10min:

E. A. POPOV, R. E. BOLTNEV, E. B. GORDON, A. A. PELMENEV, Institute of Energy Problems of Chemical Physics, Russian Academy of Sciences, 142432, Chernogolovka, Moscow Region, Russia; YU. A. DMITRIEV, A.F. Ioffe Physico-Technical Institute, St. Petersburg, 194021, Russia; A. WEIS, S. LANG, Institute of Applied Physics, Bonn University, 53115 Bonn, Germany.

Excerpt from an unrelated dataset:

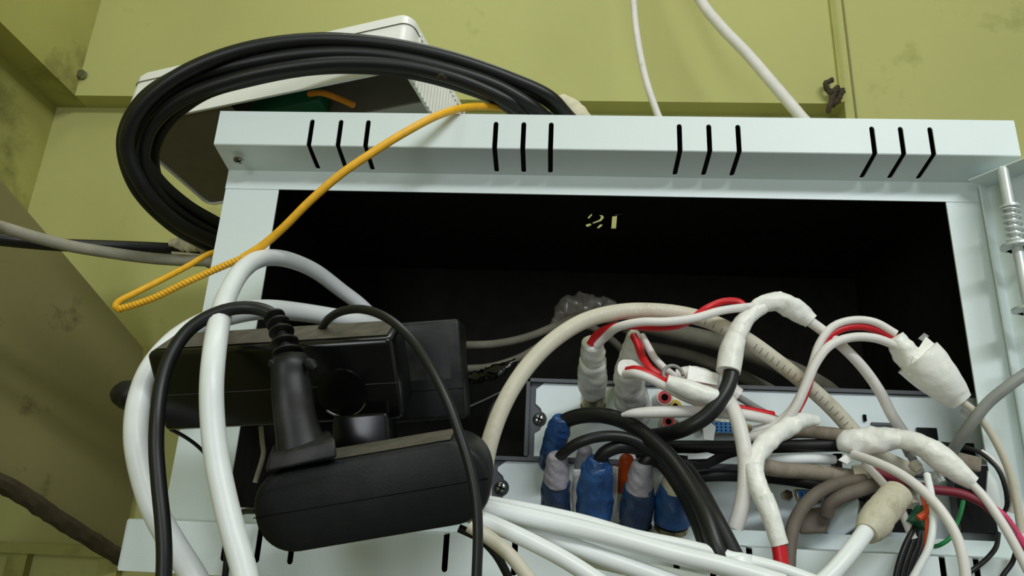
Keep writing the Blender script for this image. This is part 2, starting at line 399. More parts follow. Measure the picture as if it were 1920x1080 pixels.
put('hinge_collar', lathe(hp(z1 - .001), hp(z1 + .001), [(0, .0062), (1, .0062)], 20), 'zinc', door)
for z in (z2, z3):
    q = hp(z); put('hinge_bracket', lathe(q - [0, 0, .0009], q + [0, 0, .0009], [(0, .0105), (1, .0105)], 28), 'zinc', door)
    put('hinge_bracket', pbox(q - [0, 0, .0009] - dd * .008, dd * .016, np.array([0, 0, .0018]), -dn * .0105), 'zinc', door, smooth=False)
hs = []
for i in range(161):
    a = i / 160 * 2 * math.pi * 6.5; hs.append(hp(z1 + (z2 - z1) * i / 160) + np.array([math.cos(a), math.sin(a), 0]) * .0054)
put('hinge_spring', sweep(hs, .0008, 8), 'zinc', door)
sc = put('pull_tab', hull and lathe(P(1812, 775, -.004), P(1812, 775, -.010), [(0, .004), (1, .004)], 12), 'screw_metal', cab); sc.name = 'frame_screw'

# ---------------------------------------------------------------- white junction box on the roof
D_ = unit(C2W @ unit(np.array([1497 - 960, 540 - 1337, -F])))
A = P(218, 238, .058)
rB = ray(757, 128); tB = (A - CAM).dot(D_) / rB.dot(D_); B = CAM + rB * tB
Uw = B - A; Hh = np.cross(D_, unit(Uw));
if Hh[2] < 0: Hh = -Hh
HT = .066
jb = thing('junction_box', 'white plastic fibre junction box lying tilted on the cabinet roof, open underneath', 'box', A)
def rrect(A, U, V_, r, n=6):
    u, v = unit(U), unit(V_); L, H = np.linalg.norm(U), np.linalg.norm(V_); out = []
    for cx, cy, a0 in ((L - r, H - r, 0), (r, H - r, 90), (r, r, 180), (L - r, r, 270)):
        for k in range(n + 1):
            a = math.radians(a0 + 90 * k / n); out.append(A + u * (cx + r * math.cos(a)) + v * (cy + r * math.sin(a)))
    return out
DP = .135
def shell(A, U, D, H, r, th, m1, name, parent):
    """open-bottomed rounded box: footprint U x D, height H"""
    o1 = rrect(A, U, D, r); u, d = unit(U), unit(D)
    i1 = rrect(A + u * th + d * th, U - u * 2 * th, D - d * 2 * th, max(r - th, .001)); n = len(o1); h = np.array(H); hh = unit(H)
    c = sum(o1) / n
    V = o1 + [p + h * .93 for p in o1] + [p + h + unit(c - p) * .004 for p in o1] + i1 + [p + h - hh * th for p in i1]
    Fc = []
    for i in range(n):
        j = (i + 1) % n
        Fc += [(i, j, j + n, i + n), (i + n, j + n, j + 2 * n, i + 2 * n), (i, j, j + 3 * n, i + 3 * n), (i + 3 * n, j + 3 * n, j + 4 * n, i + 4 * n)]
    Fc += [tuple(range(2 * n, 3 * n)), tuple(range(4 * n, 5 * n))]
    return put(name, (V, Fc), m1, parent, ang=35)
uw, hh = unit(Uw), unit(Hh)
body = shell(A, Uw, D_ * DP, hh * HT, .010, .0022, 'box_white', 'box_body', jb)
# lid joint line and clip
lid = [p + hh * HT * .80 for p in rrect(A - uw * .0004 - D_ * .0004, Uw + uw * .0008, D_ * (DP + .0008), .0104)]
put('lid_seam', sweep(np.array(lid + lid[:1]), .0005, 6), 'box_inner', jb)
# closed left part of the underside, inner tray, ribs on the right end
put('bottom_plate', pbox(A + uw * .004 + D_ * .004 + hh * .0015, uw * .118, D_ * (DP - .008), hh * .002), 'box_inner', jb, smooth=False)
put('inner_wall', pbox(A + uw * .030 + D_ * .05 + hh * .010, Uw - uw * .036, D_ * .002, hh * (HT - .013)), 'box_inner', jb, smooth=False)
put('splice_tray', pbox(A + uw * .120 + D_ * .030 + hh * .014, uw * .075, D_ * .018, hh * .018), 'tray_green', jb, bev=.002)
put('fibre_pigtail', sweep(spline(np.array([A + uw * .185 + D_ * .028 + hh * .022, A + uw * .200 + D_ * .026 + hh * .018, A + uw * .215 + D_ * .03 + hh * .012, A + uw * .23 + D_ * .034 + hh * .004]), .002), .0028, 10), 'fibre_orange', jb)
cl = A + Uw - uw * .026 + D_ * .005 + hh * .006
put('clip', sweep(spline(np.array([cl, cl + uw * .006 + hh * .003, cl + uw * .013 + hh * .001]), .001), .0021, 10), 'box_white', jb)
for k in range(15):
    q = A + Uw + D_ * (.018 + .006 * k)
    put('vent_rib', pbox(q - uw * .0012, uw * .0022, D_ * .0028, hh * HT * .86), 'box_white', jb, smooth=False)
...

Metastable N(²D) atoms are stabilized in an aerogel-like medium, soaked by superfluid helium (HeII), and called Impurity-Helium Solid (IHS), showing strong thermoluminescence in the range of 1.4 to 4.0 K on the ²D-⁴S transition (523 nm). Even slight increase in temperature (less than 100 mK) leads to significant rise in luminescence. We used IHS as a specific optical bolometer for monitoring of magnetic resonance (ODMR) of paramagnetic atoms, trapped in IHS and detected for the first time ODMR of ground state N(⁴S) atoms upon CW microwave incident on the sample and slow sweep of magnetic field. On passing through resonance the sample absorbed microwave radiation and, as a result of spin-lattice relaxation was heated large enough for excitation of luminescence and optical detection of magnetic resonance.

Recently we have managed to excite blue luminescence of Kr- and Ar- IHS samples, containing diluted amounts of atomic nitrogen by applying a short heat pulses to the sample directly in HeII. The observed luminescence was found to decay at 427 nm with characteristic time less than 10 msec. We have been improving the sensitivity of this ODMR approach by employing a pulsed microwave radiation with subsequent synchronous detection of luminescence.

The method proposed is expected to be universal for optical monitoring of magnetic resonance of any paramagnetic species, trapped in IHS due to non-specific nature of excitation of luminescence.